Cows dictated almost all Missouri farm families’ schedule in the 1940s. You couldn’t go anywhere until finishing the morning milking and you had to be back in time for the evening milking.
Before electricity came to our farm, we usually milked eight or nine Jerseys and Guernsey by hand. My parents sat on stools and squirted the milk into a bucket. They finished the morning milking before breakfast, and before dawn much of the year. Kerosene lanterns hung provided the light. You had to be careful because the loft above the cows contained hay, and any spark could set the whole barn on fire.
My sisters and I helped only with the evening milking, doing the most in the summer when my father worked late in the fields. We drove the cows from the pasture to our red barn, put ground grain in the wood box in front of each cow’s stanchion (boards that closed on her neck and kept her in place), pumped water from a well into a tank, and occasionally helped clean out the manure trench.

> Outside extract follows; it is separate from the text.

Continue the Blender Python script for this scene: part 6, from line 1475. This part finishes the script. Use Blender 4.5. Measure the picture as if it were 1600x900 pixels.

Electricity let us double and then triple the size of the herd because the milking units, which attached to all four teats at once, increased the speed and ease of milking. My jobs didn’t change much, except that we didn’t have room to put all the cows in the barn to milk at once. Most were eager for their turn, both to have their bulging udders emptied and to get their feed. Some of them knew their names. One of us would open the barn door and holler the name of the next cow and she would hurry in and to her place.
Naming thirty cows gets to be a challenge. If my father bought a cow from a farmer, he named it after the farmer’s wife. If a heifer calf was born to one of our cows, she might get her own name or be named after her mother. At one time we had Spot, Spot 1, Spot 2, Spot 3, Spot 4, Spot 5, and Spot 6. They all bore similar markings, and they were all more nervous than our other cows. A couple of them (4 and 5?) were hard to tell apart.
Most dairy cows, particularly Jerseys, appear serene, and they gaze at you with beautiful brown eyes. Nice as they are, the necessity of giving them priority twice a day year after year is enough to drive you off the farm.